The Stranger “reviews” twitter and makes the obvious, though necessary point (Constant, Paul, “Paul Constant Reviews Twitter,” The Stranger, 30 June 2009):
So I’m going to say something that might strike you as weird and naive, but it’s true. Listen: The internet is still very, very new.
Most people haven’t even been on the internet for 10 years yet. Ten years! Every technology is lawless frontier after just 10 years.
Television was still radio with scenery 10 years after its inception.

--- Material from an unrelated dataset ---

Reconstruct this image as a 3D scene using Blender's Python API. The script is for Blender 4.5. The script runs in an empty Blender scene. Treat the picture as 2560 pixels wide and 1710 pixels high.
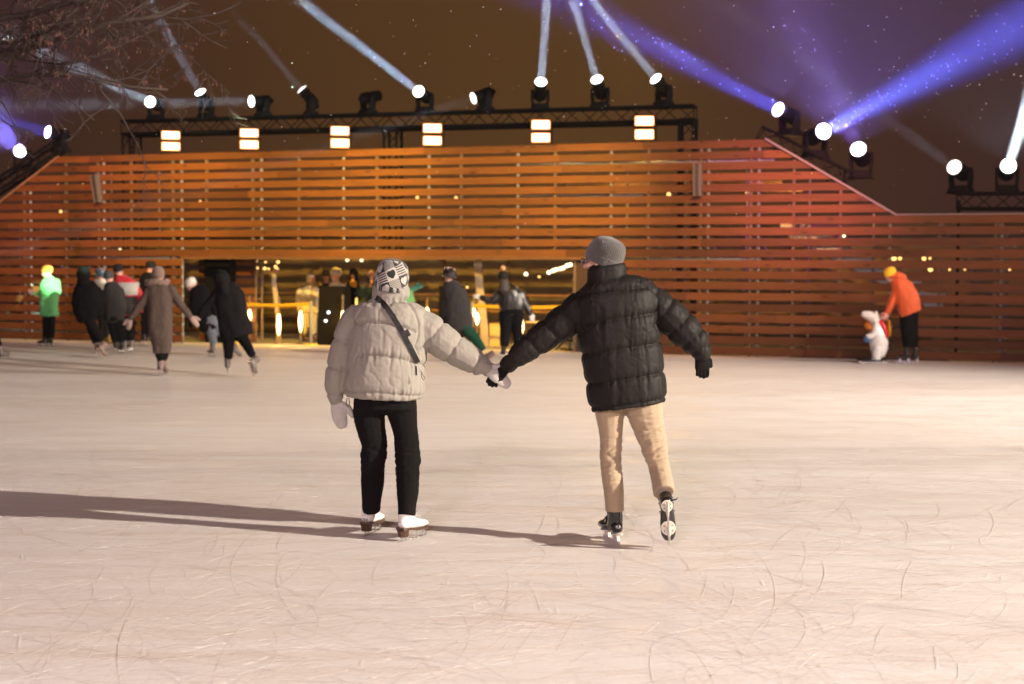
import bpy, bmesh, math, random
import numpy as np
from mathutils import Vector, Matrix, Quaternion, noise
from mathutils.bvhtree import BVHTree
random.seed(7); np.random.seed(7)
R = math.radians
sc = bpy.context.scene
C = sc.collection
V = Vector

# ------------------------------------------------------------------ camera
F = 3556.0                       # focal length in photo pixels (2560 wide)
CAMZ = 1.64
PITCH = math.atan((855 - 677) / F)
ROLL = math.atan(0.00489)
cam_rot = Matrix.Rotation(math.pi / 2 - PITCH, 3, 'X') @ Matrix.Rotation(ROLL, 3, 'Z')
cd = bpy.data.cameras.new('camera'); cam = bpy.data.objects.new('camera', cd); C.objects.link(cam)
cam.matrix_world = Matrix.Translation((0, 0, CAMZ)) @ cam_rot.to_4x4()
cd.sensor_width = 36; cd.lens = 36 * F / 2560; cd.clip_start = 0.05; cd.clip_end = 600
cd.dof.use_dof = True; cd.dof.focus_distance = 8.65; cd.dof.aperture_fstop = 2.2
sc.camera = cam
sc.view_settings.view_transform = 'Standard'; sc.view_settings.look = 'None'
sc.view_settings.exposure = 0.0; sc.view_settings.gamma = 1
sc.cycles.use_denoising = True
sc.cycles.max_bounces = 6; sc.cycles.volume_bounces = 0; sc.cycles.transparent_max_bounces = 8
sc.cycles.sample_clamp_indirect = 4
sc.cycles.caustics_reflective = False; sc.cycles.caustics_refractive = False

def ray(px, py):
    return cam_rot @ V(((px - 1280) / F, -(py - 855) / F, -1))
def P(px, py, D):                # world point at depth Y = D that the photo shows at (px, py)
    d = ray(px, py)
    return V((0, 0, CAMZ)) + d * (D / d.y)
def G(px, py):                   # point on the ice
    d = ray(px, py)
    return V((0, 0, CAMZ)) + d * (CAMZ / -d.z)

# ------------------------------------------------------------------ world
w = bpy.data.worlds.new('World'); sc.world = w; w.use_nodes = True
nt = w.node_tree; bg = nt.nodes['Background']
tc = nt.nodes.new('ShaderNodeTexCoord'); sep = nt.nodes.new('ShaderNodeSeparateXYZ')
mr = nt.nodes.new('ShaderNodeMapRange'); mr.inputs[1].default_value = -0.30; mr.inputs[2].default_value = 0.36
cr = nt.nodes.new('ShaderNodeValToRGB')
cr.color_ramp.elements[0].color = (0.046, 0.0195, 0.012, 1)
cr.color_ramp.elements[1].color = (0.045, 0.018, 0.016, 1)
for pos, col in ((0.3, (0.080, 0.036, 0.012, 1)), (0.55, (0.090, 0.042, 0.013, 1)), (0.78, (0.056, 0.024, 0.013, 1))):
    e = cr.color_ramp.elements.new(pos); e.color = col
nt.links.new(tc.outputs['Generated'], sep.inputs[0]); nt.links.new(sep.outputs[0], mr.inputs[0])
nt.links.new(mr.outputs[0], cr.inputs[0]); nt.links.new(cr.outputs[0], bg.inputs[0])
bg.inputs[1].default_value = 1.0

# ------------------------------------------------------------------ large lamps (unseen; floods on masts, washes and added fills on trusses built below)
def lamp(name, kind, loc, target, energy, color, parent=None, **kw):
    l = bpy.data.lights.new(name, kind); l.energy = energy; l.color = color
    for k, v in kw.items(): setattr(l, k, v)
    o = bpy.data.objects.new(name, l); C.objects.link(o)
    loc = V(loc); o.location = loc
    if target is not None:
        o.rotation_euler = (V(target) - loc).to_track_quat('-Z', 'Y').to_euler()
    return o
KEY = V((22.0, 0.6, 9.0)); FILL = V((-3.0, -7.0, 6.4))
lamp('flood_or_fill_light', 'SPOT', KEY, (-2.0, 10.5, 0), 61000, (1.0, 0.88, 0.745), spot_size=R(80), spot_blend=0.7, shadow_soft_size=0.14)
KEY2 = V((24.0, 15.0, 8.8))
lamp('flood_or_fill_light', 'SPOT', KEY2, (-9.5, 22.5, 0), 31000, (1.0, 0.84, 0.70), spot_size=R(52), spot_blend=1.0, shadow_soft_size=0.14)
lamp('flood_or_fill_light', 'AREA', (-3.0, -6.85, 6.3), (0, 10, 0), 1150, (0.92, 0.68, 0.82), shape='RECTANGLE', size=1.6, size_y=0.5)  # unseen mauve fill added behind the camera to lift the shadows
lamp('flood_or_fill_light', 'AREA', (3.6, -6.85, 6.3), (1, 9, 0.8), 420, (1.0, 0.80, 0.60), shape='RECTANGLE', size=1.2, size_y=0.5)  # unseen warm area lamp, a soft fill from behind the camera
for ax_, ty_, te_, col_a in ((-9.0, 32.2, 8000, (1.0, .50, .08)), (-4.6, 30.7, 13500, (1.0, .60, .06)), (-.4, 29.3, 13500, (1.0, .58, .06)), (4.0, 27.8, 7500, (1.0, .42, .08)), (8.5, 26.3, 3000, (1.0, .38, .10))):
    lamp('amber_wash_light', 'SPOT', (ax_ * .8, ty_ - 9.5, 7.3), (ax_, ty_, 3.75), te_, col_a, spot_size=R(46), spot_blend=.9, shadow_soft_size=0.05)
lamp('pink_wash_light', 'SPOT', (7.0, -6.8, 6.9), (5.6, 27.2, 3.7), 60000, (1.0, 0.07, 0.50), spot_size=R(8), spot_blend=1.0, shadow_soft_size=0.2)
lamp('pink_wash_light', 'SPOT', (-8.0, -6.8, 6.9), (-11.0, 32.5, 3.4), 34000, (1.0, 0.22, 0.36), spot_size=R(11), spot_blend=1.0, shadow_soft_size=0.2)
lamp('green_beam_light', 'SPOT', (8.0, -6.8, 6.9), P(123, 722, 31.0), 520000, (0.62, 1.0, 0.62), spot_size=R(1.15), spot_blend=0.5, shadow_soft_size=0.05)
lamp('violet_wash_light', 'SPOT', (9.5, -6.8, 6.9), (8.0, 23, 0), 2500, (0.42, 0.36, 1.0), spot_size=R(22), spot_blend=1.0, shadow_soft_size=0.15)

# ------------------------------------------------------------------ helpers
def tag(o, label=None, cat=None, group=None, kind=None):
    if label: o['label'] = label
    if cat: o['category'] = cat
    if group: o['group'] = group
    if kind: o['kind'] = kind
    return o
def empty(name, loc, label, cat, group=None, rot=(0, 0, 0)):
    o = bpy.data.objects.new(name, None); C.objects.link(o); o.location = loc; o.rotation_euler = rot
    o.empty_display_size = 0.2
    return tag(o, label, cat, group)
def link(name, me, m=None, parent=None, smooth=False, keep=True):
    """link a mesh given in WORLD space; under a parent it keeps its place"""
    if m is not None and not me.materials: me.materials.append(m)
    if smooth:
        me.polygons.foreach_set('use_smooth', [True] * len(me.polygons))
    o = bpy.data.objects.new(name, me); C.objects.link(o)
    if parent is not None:
        o.parent = parent
        if keep:
            mw = world_of(parent); o.matrix_parent_inverse = mw.inverted()
    return o
def world_of(o):
    m = o.matrix_basis
    return (world_of(o.parent) @ o.matrix_parent_inverse @ m) if o.parent else m
def root_at(o, loc):             # move a top-level mesh object's origin to loc
    o.data.transform(Matrix.Translation(-V(loc))); o.location = loc
    return o
class MB:
    """collects shapes into one mesh"""
    def __init__(s): s.v = []; s.f = []
    def add(s, vs, fs):
        n = len(s.v); s.v += [tuple(v) for v in vs]; s.f += [tuple(n + i for i in f) for f in fs]
        return s
    def hexa(s, c):              # 8 corners: bottom 4 ccw, top 4
        return s.add(c, [(3, 2, 1, 0), (4, 5, 6, 7), (0, 1, 5, 4), (1, 2, 6, 5), (2, 3, 7, 6), (3, 0, 4, 7)])
    def box(s, lo, hi, M=None):
        (a, b, c), (d, e, f) = lo, hi
        q = [V(p) for p in ((a, b, c), (d, b, c), (d, e, c), (a, e, c), (a, b, f), (d, b, f), (d, e, f), (a, e, f))]
        if M is not None: q = [M @ p for p in q]
        return s.hexa(q)
    def tube(s, a, b, r, n=6, r2=None):
        return s.loft([V(a), V(b)], [r, r if r2 is None else r2], n=n, dome=False)
    def loft(s, pts, ra, rb=None, side=None, n=12, dome=True, ex=2.0, M=None, chord=0.0):
        """closed tube through pts; ra = radius along side, rb = across it"""
        pts = [V(p) for p in pts]; k = len(pts)
        if not hasattr(ra, '__len__'): ra = [ra] * k
        if rb is None: rb = ra
        if not hasattr(rb, '__len__'): rb = [rb] * k
        rings = []
        prev = None
        for i in range(k):
            t = (pts[min(i + 1, k - 1)] - pts[max(i - 1, 0)])
            if t.length < 1e-9: t = V((0, 0, 1))
            t.normalize()
            if chord: t = (t * (1 - chord) + (pts[-1] - pts[0]).normalized() * chord).normalized()
            sd = V(side[i]) if (side is not None and isinstance(side, list)) else (V(side) if side is not None else (prev if prev is not None else t.orthogonal()))
            sd = sd - t * sd.dot(t)
            if sd.length < 1e-4: sd = t.orthogonal()
            sd.normalize(); prev = sd
            rings.append((pts[i], sd, t.cross(sd), t, ra[i], rb[i]))
        if dome:
            p, sd, up, t, a, b = rings[0]; e0 = min(a, b)
            p2, sd2, up2, t2, a2, b2 = rings[-1]; e1 = min(a2, b2)
            rings = [(p - t * e0 * .94, sd, up, t, a * .34, b * .34), (p - t * e0 * .7, sd, up, t, a * .71, b * .71)] + rings + \
                    [(p2 + t2 * e1 * .7, sd2, up2, t2, a2 * .71, b2 * .71), (p2 + t2 * e1 * .94, sd2, up2, t2, a2 * .34, b2 * .34)]
        vs = []
        for (p, sd, up, t, a, b) in rings:
            for j in range(n):
                th = 2 * math.pi * j / n; c, q = math.cos(th), math.sin(th)
                if ex != 2.0:
                    c = math.copysign(abs(c) ** (2 / ex), c); q = math.copysign(abs(q) ** (2 / ex), q)
                vs.append(p + sd * (a * c) + up * (b * q))
        m = len(rings); fs = []
        for i in range(m - 1):
            for j in range(n):
                a_, b_ = i * n + j, i * n + (j + 1) % n
                fs.append((a_, b_, b_ + n, a_ + n))
        fs.append(tuple(range(n - 1, -1, -1))); fs.append(tuple((m - 1) * n + j for j in range(n)))
        if M is not None: vs = [M @ v for v in vs]
        return s.add(vs, fs)
    def ball(s, c, r, M=None, n=10, rot=None):
        """ellipsoid; r scalar or 3 radii; rot 3x3"""
        if not hasattr(r, '__len__'): r = (r, r, r)
        vs = []; m = max(5, n // 2 + 1)
        for i in range(1, m):
            ph = math.pi * i / m
            for j in range(n):
                th = 2 * math.pi * j / n
                vs.append(V((r[0] * math.sin(ph) * math.cos(th), r[1] * math.sin(ph) * math.sin(th), r[2] * math.cos(ph))))
        vs.append(V((0, 0, r[2]))); vs.append(V((0, 0, -r[2])))
        if rot is not None: vs = [rot @ v for v in vs]
        vs = [v + V(c) for v in vs]
        if M is not None: vs = [M @ v for v in vs]
        fs = []
        for i in range(m - 2):
            for j in range(n):
                a_, b_ = i * n + j, i * n + (j + 1) % n
                fs.append((a_, a_ + n, b_ + n, b_))
        top, bot = len(vs) - 2, len(vs) - 1
        for j in range(n):
            fs.append((top, j, (j + 1) % n)); fs.append((bot, (m - 2) * n + (j + 1) % n, (m - 2) * n + j))
        return s.add(vs, fs)
    def mesh(s, name='mesh'):
        me = bpy.data.meshes.new(name); me.from_pydata(s.v, [], s.f); me.validate(); me.update()
        return me
    def out(s, name, m, parent=None, smooth=False, keep=True):
        me = s.mesh(name); fix_normals(me)
        return link(name, me, m, parent, smooth, keep)
def fix_normals(me):
    bm = bmesh.new(); bm.from_mesh(me); bmesh.ops.recalc_face_normals(bm, faces=bm.faces); bm.to_mesh(me); bm.free()
def fuse(mb, voxel, smooth=4, factor=0.5):
    """union of everything in mb as one continuous skin"""
    me = mb.mesh('tmp'); fix_normals(me)
    o = bpy.data.objects.new('tmp', me); C.objects.link(o)
    md = o.modifiers.new('r', 'REMESH'); md.mode = 'VOXEL'; md.voxel_size = voxel
    if smooth:
        s = o.modifiers.new('s', 'SMOOTH'); s.iterations = smooth; s.factor = factor
    dg = bpy.context.evaluated_depsgraph_get()
    r = bpy.data.meshes.new_from_object(o.evaluated_get(dg))
    bpy.data.objects.remove(o); bpy.data.meshes.remove(me)
    return r
def displace(me, fn):
    n = len(me.vertices); co = np.empty(n * 3); no = np.empty(n * 3)
    me.vertices.foreach_get('co', co); me.vertex_normals.foreach_get('vector', no)
    co = co.reshape(-1, 3); no = no.reshape(-1, 3)
    co2 = co + no * fn(co, no)[:, None]
    me.vertices.foreach_set('co', co2.ravel()); me.update()
def nz(co, sx, sy=None, sz=None, off=0.0):
    sy = sx if sy is None else sy; sz = sx if sz is None else sz
    f = noise.noise
    return np.array([f((x * sx + off, y * sy + off, z * sz - off)) for x, y, z in co])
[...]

People pointed, awestruck, at planes 10 years after Kittyhawk.
We’re just learning what the internet can do, and we’ll learn a lot more once children born today grow up with today’s internet.
For the first three years of twitter, it was easy to lampoon the service as the ultimate medium for whining about first world problems. But then the Iranian election happened and overnight it became a tool for unleashing social transformation and the indispensable news medium. The Internet is still new. Many potential services lay as yet unimplemented. Many will at first seem trivial or demeaning of this or that high value (“Is Google making us stupid?”). They will seem so until the moment when they transform into something utterly other than their original intention, specification, design.
Good point aside, can we have no more articles about twitter written entirely of 140 character paragraphs. It was cute at first, but now it’s just very gimmicky. It was worth it once for the style of the thing, but now to do so only detracts from your larger point. The 140 character message has its place and it is not the short-form essay.